Structure of objects and execution (with effects
Jerome Garcia
Jerome.Garcia at wj.com
Tue Oct 27 18:19:02 UTC 1998
> It sure would be nice to be able to read ((a+b)/(c+(d raisedTo: n)))
as
a + b
------
n
c + d
(Well, layed out nicer than posible with ASCII art)
But it is dificult to write that way, using linear text, and difficult
to parse that way, using linear text.
The above illustrates one of my problems with the use of linear text
as source and the thought that parse trees have to be derived from the
such source. I think that in the above case it is more user friendly
to provide a GUI editor which manipulates the "parse tree" directly.

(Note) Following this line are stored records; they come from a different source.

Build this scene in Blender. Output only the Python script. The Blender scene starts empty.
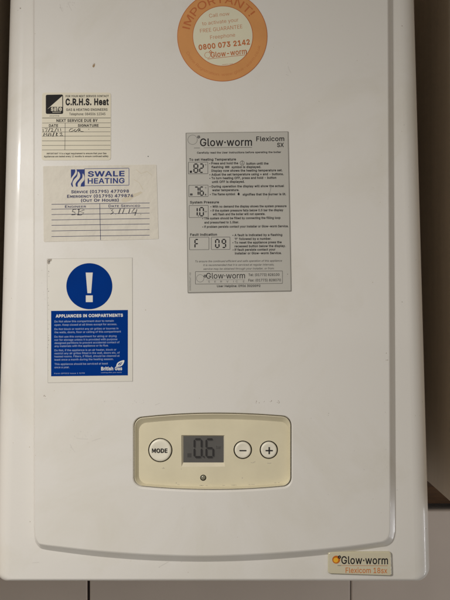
import bpy, bmesh, math, random
from mathutils import Vector, Matrix
from mathutils.geometry import tessellate_polygon, delaunay_2d_cdt
random.seed(7)
S = bpy.context.scene
COL = S.collection
D = 0.75                      # camera distance to the front panel, metres
def P(x, y, d=0.0):           # millimetre plan: x right, y down, d = depth behind the front panel
    return Vector(((x - 225) * .001, d * .001, (300 - y) * .001))

# ------------------------------------------------------------------ materials
MATS = {}
def mat(name, col, rough=.5, spec=.5, metal=0, coat=0, var=0, vscale=20, bump=0, bscale=60, bdist=.001, coatr=.1, stretch=None):
    m = bpy.data.materials.new(name); m.use_nodes = True
    n = m.node_tree.nodes; l = m.node_tree.links; b = n['Principled BSDF']
    b.inputs['Base Color'].default_value = (*col, 1)
    b.inputs['Roughness'].default_value = rough
    b.inputs['Metallic'].default_value = metal
    b.inputs['Specular IOR Level'].default_value = spec
    b.inputs['Coat Weight'].default_value = coat
    b.inputs['Coat Roughness'].default_value = coatr
    tc = n.new('ShaderNodeTexCoord')
    src = tc.outputs['Object']
    if stretch:
        mp = n.new('ShaderNodeMapping'); mp.inputs['Scale'].default_value = stretch
        l.new(src, mp.inputs['Vector']); src = mp.outputs['Vector']
    if var:
        t = n.new('ShaderNodeTexNoise'); t.inputs['Scale'].default_value = vscale; t.inputs['Detail'].default_value = 6
        l.new(src, t.inputs['Vector'])
        r = n.new('ShaderNodeValToRGB'); r.color_ramp.elements[0].position = .3; r.color_ramp.elements[1].position = .7
        r.color_ramp.elements[0].color = (*[c * (1 - var) for c in col], 1)
        r.color_ramp.elements[1].color = (*[min(1, c * (1 + var * .6)) for c in col], 1)
        l.new(t.outputs['Fac'], r.inputs['Fac']); l.new(r.outputs['Color'], b.inputs['Base Color'])
        mr = n.new('ShaderNodeMapRange'); mr.inputs['To Min'].default_value = rough * .85; mr.inputs['To Max'].default_value = min(1, rough * 1.15)
        l.new(t.outputs['Fac'], mr.inputs['Value']); l.new(mr.outputs['Result'], b.inputs['Roughness'])
    if bump:
        t2 = n.new('ShaderNodeTexNoise'); t2.inputs['Scale'].default_value = bscale; t2.inputs['Detail'].default_value = 4
        l.new(src, t2.inputs['Vector'])
        bp = n.new('ShaderNodeBump'); bp.inputs['Strength'].default_value = bump; bp.inputs['Distance'].default_value = bdist
        l.new(t2.outputs['Fac'], bp.inputs['Height']); l.new(bp.outputs['Normal'], b.inputs['Normal'])
    MATS[name] = m
    return m

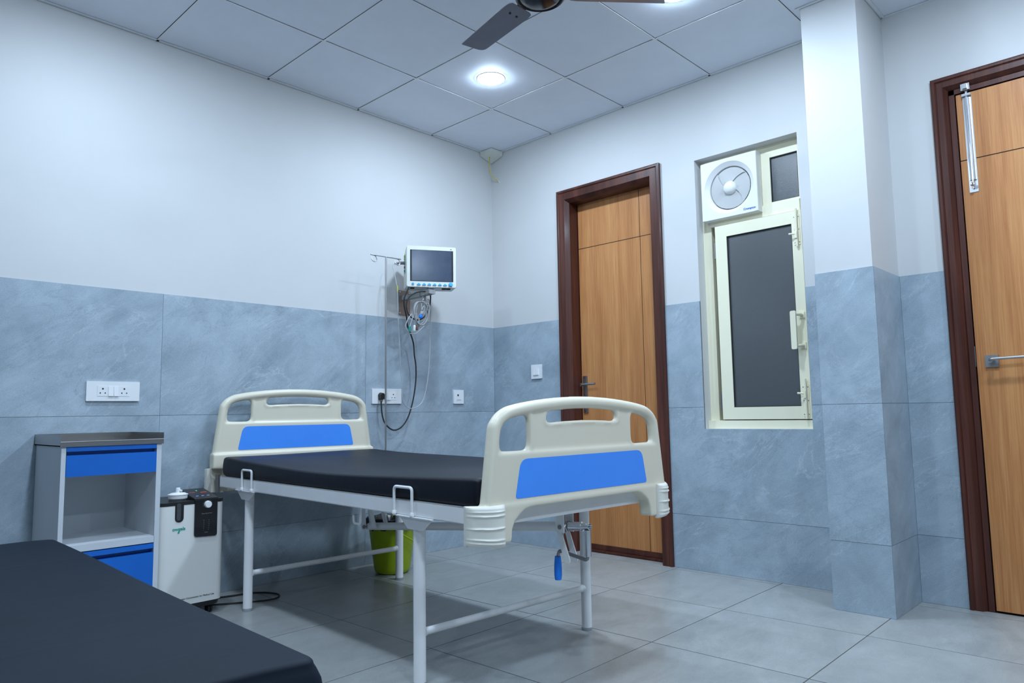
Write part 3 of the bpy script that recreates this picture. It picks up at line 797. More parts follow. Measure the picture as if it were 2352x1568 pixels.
def make_board(drop, arch, skirt=None):
    """drop = how far the lower apron reaches below the step line"""
    bm = BM()
    mirror = [(-x, h) for x, h in WIN]
    me = curve_plate([(x*.974, max(h*.970, .0)) for x, h in OUT], [WIN, SLOT, mirror], .018, .003)
    bm.from_mesh(me); D.meshes.remove(me); bmesh.ops.remove_doubles(bm, verts=bm.verts, dist=1e-5)
    # arched tubular rim
    inner = [Vector((x, 0, h)) for x, h in OUT]
    path = []
    cen = Vector((0, 0, .0))
    for i, p in enumerate(inner):
        a = inner[max(i-1, 0)]; b = inner[min(i+1, len(inner)-1)]; d = (b-a).normalized(); nrm = Vector((d.z, 0, -d.x))
        path.append(p+nrm*.0205)
    tube(bm, smooth_path(path, 4), .0215, 16, ref=(0, 1, 0), r2=.0205)
    # lower flat field
    low = [(-.449, -.012), (-.449, 0), (-.428, .146), (.428, .146), (.449, 0), (.449, -.012)]
    prism(bm, low, lambda x, h: (x, -.0182, h), lambda x, h: (x, .0182, h))
    # ridge under the hand holes and rims round them
    tube(bm, [(-.43, 0, .142), (.43, 0, .142)], .0195, 16, ref=(0, 1, 0), r2=.0115)
    for P in (WIN, mirror):
        c = Vector((sum(p[0] for p in P)/len(P), sum(p[1] for p in P)/len(P)))
        Q = [c+(Vector(p)-c)*1.0+(Vector(p)-c).normalized()*.0105 for p in P]
        tube(bm, [(q_.x, 0, q_.y) for q_ in smooth_path([(q_.x, q_.y, 0) for q_ in Q], 3, True)], .0135, 10, True, ref=(0, 1, 0), r2=.0105)
    c = Vector((0, .2625)); Q = []
    for p in SLOT:
        dx, dy = p[0], p[1]-.2625
        Q.append((p[0]+(.010 if dx > .16 else -.010 if dx < -.16 else 0), p[1]+(-.008 if dy < -.01 else .004 if dy > .01 else 0)))
    tube(bm, [(q_.x, 0, q_.y) for q_ in smooth_path([(a, b, 0) for a, b in Q], 2, True)], .0125, 10, True, ref=(0, 1, 0), r2=.008)
    # ledge and apron with corner brackets
    box(bm, (-.466, -.0225, -.020), (.466, .0225, -.004))
    a0 = -arch
    half = [(.470, -.006), (.470, -drop), (.357, -drop), (.354, -drop+.035), (.343, -drop+.060), (.322, a0-.020), (.297, a0-.005), (.265, a0)]
    if skirt: half = [(.466, -.006), (.466, -skirt), (.405, -skirt-.004)]+[(.400, -drop)]+half[2:]
    ap = half+[(-x, h) for x, h in half[::-1]]
    prism(bm, ap, lambda x, h: (x, -.0215, h), lambda x, h: (x, .034, h))
    me = eval_mesh(bm, [('REMESH', dict(mode='VOXEL', voxel_size=.0040, use_smooth_shade=True)), ('SMOOTH', dict(factor=.5, iterations=14))], 'board')
    return me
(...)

The individual plus, raiseTo, and divide nodes encapsulate the
knowledge and behavior necessary for their individual requirements
including bug catching and prevention along with the pointers linking
the nodes to each other. The GUI provides the support and spatial
information that is necessary for building and maipulation of the tree
itself. The GUI can have multiple faces including the ((a+b)/(c+(d
raisedTo: n))) type of face and the parse tree form for those that
prefer. The difference is that of editing structure rather than linear
text.
My point is that I do not see the advantage of having a form that
needs to be parsed.
Jerome
--
Jerome E. Garcia
jegarcia at adventurousmind.com
______________________________ Reply Separator _________________________________
Subject: Re: Re[2]: Structure of objects and execution (with effects
Author: "Michael S. Klein" <mklein at alumni.caltech.edu> at INTERNET
Date: 10/27/98 10:48 AM
> - The ability of the system and the user to copy, paste, and merge
The following is an obvious statement, but it bears saying:
The parse tree is derived from the source, and the byte-codes are dervived
from the parse-tree.
At each step, information is lost... not gained. Obviously these two
representations are more efficient in certain domains... byte codes are
easier to execute, more compact, parse trees are easier to analyze. But
these are all optimizations, derived from the source. Alternate source
representations should move in the direction of the user, not the computer.
For instance, in principle, with enough contextual information availiable,
the "source" text is derivable from a series of UI gestures. The text can
then be viewed as a compilation of these gestures. If someone cut & pasted
code from one method to another, this info might indicate area ripe for
factoring.
Of course, no one wants to see UI gestures when reading source, but then
I really dont want to see parse-trees either. If a representation is
neither more readable, not more writable, leave it to the computer.
It sure would be nice to be able to read ((a+b)/(c+(d raisedTo: n))) as
a + b
------
n
c + d
(Well, layed out nicer than posible with ASCII art)
But it is dificult to write that way, using linear text, and difficult
to parse that way, using linear text.